Stated goal ▸
Wherever a line holds the string "part", copy that line.

Information provided ▸
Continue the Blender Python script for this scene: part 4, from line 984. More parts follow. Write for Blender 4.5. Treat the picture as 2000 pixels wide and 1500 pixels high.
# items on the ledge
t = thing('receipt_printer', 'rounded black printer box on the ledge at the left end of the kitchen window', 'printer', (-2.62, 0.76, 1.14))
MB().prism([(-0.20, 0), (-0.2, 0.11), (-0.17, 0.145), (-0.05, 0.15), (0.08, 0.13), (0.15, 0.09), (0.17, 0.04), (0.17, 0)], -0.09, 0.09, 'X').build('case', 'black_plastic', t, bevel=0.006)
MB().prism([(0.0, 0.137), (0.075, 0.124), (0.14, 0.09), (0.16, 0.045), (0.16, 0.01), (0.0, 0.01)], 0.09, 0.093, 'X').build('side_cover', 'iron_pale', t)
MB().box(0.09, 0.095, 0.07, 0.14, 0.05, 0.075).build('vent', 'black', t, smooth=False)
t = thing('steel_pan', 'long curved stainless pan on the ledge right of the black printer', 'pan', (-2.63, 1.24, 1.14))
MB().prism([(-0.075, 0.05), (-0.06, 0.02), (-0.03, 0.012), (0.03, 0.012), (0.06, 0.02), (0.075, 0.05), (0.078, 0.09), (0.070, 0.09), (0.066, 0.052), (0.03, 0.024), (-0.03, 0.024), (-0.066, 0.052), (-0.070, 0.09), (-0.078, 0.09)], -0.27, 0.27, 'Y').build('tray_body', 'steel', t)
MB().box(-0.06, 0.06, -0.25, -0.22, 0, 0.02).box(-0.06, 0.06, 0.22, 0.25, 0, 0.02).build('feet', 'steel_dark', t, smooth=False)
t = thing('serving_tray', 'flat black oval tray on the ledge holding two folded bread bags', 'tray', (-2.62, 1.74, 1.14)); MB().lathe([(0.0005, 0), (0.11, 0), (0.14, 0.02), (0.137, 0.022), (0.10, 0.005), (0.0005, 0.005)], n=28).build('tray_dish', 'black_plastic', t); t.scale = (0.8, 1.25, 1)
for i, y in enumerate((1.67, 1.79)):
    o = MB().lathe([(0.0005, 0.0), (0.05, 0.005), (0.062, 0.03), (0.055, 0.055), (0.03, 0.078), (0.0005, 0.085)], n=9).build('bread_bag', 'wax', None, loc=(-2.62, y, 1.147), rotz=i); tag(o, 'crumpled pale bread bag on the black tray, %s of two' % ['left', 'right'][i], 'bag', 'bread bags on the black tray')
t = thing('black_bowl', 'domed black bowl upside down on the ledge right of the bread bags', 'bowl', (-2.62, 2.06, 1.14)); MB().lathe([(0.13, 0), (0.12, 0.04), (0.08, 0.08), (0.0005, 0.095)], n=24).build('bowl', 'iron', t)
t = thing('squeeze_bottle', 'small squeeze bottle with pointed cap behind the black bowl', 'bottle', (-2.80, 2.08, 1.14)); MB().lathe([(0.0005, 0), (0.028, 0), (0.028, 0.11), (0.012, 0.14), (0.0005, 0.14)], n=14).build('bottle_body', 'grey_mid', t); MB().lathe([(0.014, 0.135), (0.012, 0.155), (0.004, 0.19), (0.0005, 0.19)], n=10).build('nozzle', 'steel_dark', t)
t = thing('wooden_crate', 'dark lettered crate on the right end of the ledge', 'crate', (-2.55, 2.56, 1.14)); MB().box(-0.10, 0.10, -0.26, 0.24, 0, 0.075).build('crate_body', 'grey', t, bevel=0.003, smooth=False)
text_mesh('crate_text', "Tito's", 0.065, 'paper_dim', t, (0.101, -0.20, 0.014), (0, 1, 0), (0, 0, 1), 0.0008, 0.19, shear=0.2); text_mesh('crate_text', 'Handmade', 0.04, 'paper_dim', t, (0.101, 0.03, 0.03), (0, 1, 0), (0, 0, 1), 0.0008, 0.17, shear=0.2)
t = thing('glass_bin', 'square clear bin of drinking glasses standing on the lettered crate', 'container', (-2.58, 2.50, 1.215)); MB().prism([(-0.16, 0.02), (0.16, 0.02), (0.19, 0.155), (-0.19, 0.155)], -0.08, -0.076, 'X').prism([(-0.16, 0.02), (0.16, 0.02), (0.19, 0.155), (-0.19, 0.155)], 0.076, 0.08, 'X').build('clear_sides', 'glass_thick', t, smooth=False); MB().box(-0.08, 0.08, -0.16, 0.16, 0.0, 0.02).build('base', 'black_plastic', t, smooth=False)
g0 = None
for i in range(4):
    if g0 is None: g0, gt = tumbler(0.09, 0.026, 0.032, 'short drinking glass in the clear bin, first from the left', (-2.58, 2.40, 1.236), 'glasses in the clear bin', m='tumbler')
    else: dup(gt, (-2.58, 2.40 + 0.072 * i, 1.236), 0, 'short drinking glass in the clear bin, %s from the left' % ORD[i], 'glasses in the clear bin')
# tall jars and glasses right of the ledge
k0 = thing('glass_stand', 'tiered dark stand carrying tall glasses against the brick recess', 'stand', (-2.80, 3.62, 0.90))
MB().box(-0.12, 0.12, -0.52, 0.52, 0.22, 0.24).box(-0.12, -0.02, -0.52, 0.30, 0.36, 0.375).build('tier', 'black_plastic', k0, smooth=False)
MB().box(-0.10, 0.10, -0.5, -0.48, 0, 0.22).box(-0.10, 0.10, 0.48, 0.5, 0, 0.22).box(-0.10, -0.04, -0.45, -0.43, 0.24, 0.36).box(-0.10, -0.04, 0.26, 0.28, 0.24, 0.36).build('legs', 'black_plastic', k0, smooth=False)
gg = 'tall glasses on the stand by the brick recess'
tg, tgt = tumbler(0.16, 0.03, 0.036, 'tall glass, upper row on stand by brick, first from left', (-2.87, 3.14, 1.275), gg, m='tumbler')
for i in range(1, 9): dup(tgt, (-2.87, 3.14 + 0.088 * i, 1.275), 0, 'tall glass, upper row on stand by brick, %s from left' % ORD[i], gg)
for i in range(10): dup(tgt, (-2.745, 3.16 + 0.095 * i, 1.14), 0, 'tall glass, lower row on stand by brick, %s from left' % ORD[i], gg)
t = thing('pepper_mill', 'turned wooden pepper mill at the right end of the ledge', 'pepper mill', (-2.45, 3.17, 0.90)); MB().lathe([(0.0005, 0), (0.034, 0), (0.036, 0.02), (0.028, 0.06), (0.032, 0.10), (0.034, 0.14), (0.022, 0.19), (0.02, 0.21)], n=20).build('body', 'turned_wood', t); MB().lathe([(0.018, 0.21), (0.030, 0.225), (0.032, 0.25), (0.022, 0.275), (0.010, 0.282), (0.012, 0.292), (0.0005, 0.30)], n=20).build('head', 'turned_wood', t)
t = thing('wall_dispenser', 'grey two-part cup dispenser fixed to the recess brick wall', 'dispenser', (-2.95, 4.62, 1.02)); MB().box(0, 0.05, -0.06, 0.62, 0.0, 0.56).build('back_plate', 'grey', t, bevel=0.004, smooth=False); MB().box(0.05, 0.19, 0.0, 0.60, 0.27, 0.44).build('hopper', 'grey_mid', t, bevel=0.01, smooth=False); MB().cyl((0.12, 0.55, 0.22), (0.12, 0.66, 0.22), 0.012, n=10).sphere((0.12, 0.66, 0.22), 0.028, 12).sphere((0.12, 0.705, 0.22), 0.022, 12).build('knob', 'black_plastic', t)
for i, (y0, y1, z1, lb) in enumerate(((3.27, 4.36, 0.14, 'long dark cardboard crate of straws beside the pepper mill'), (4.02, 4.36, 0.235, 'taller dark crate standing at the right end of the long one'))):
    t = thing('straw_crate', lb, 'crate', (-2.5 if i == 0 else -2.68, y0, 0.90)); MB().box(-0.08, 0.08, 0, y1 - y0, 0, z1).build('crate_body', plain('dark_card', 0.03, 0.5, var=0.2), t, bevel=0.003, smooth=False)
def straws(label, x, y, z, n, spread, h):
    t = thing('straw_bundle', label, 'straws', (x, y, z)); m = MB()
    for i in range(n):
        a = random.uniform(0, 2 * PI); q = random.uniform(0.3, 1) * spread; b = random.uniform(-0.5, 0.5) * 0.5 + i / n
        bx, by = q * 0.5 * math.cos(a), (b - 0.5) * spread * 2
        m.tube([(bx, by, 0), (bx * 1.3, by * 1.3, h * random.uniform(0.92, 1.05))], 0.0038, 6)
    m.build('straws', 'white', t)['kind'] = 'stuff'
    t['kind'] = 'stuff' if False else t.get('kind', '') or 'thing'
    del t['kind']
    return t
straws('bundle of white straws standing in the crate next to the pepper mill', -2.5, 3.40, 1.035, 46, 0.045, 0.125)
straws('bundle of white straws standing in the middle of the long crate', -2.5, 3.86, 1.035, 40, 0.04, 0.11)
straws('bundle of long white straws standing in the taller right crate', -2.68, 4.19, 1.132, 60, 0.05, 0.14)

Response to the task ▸
Continue the Blender Python script for this scene: part 4, from line 984. More parts follow. Write for Blender 4.5. Treat the picture as 2000 pixels wide and 1500 pixels high.
t = thing('wall_dispenser', 'grey two-part cup dispenser fixed to the recess brick wall', 'dispenser', (-2.95, 4.62, 1.02)); MB().box(0, 0.05, -0.06, 0.62, 0.0, 0.56).build('back_plate', 'grey', t, bevel=0.004, smooth=False); MB().box(0.05, 0.19, 0.0, 0.60, 0.27, 0.44).build('hopper', 'grey_mid', t, bevel=0.01, smooth=False); MB().cyl((0.12, 0.55, 0.22), (0.12, 0.66, 0.22), 0.012, n=10).sphere((0.12, 0.66, 0.22), 0.028, 12).sphere((0.12, 0.705, 0.22), 0.022, 12).build('knob', 'black_plastic', t)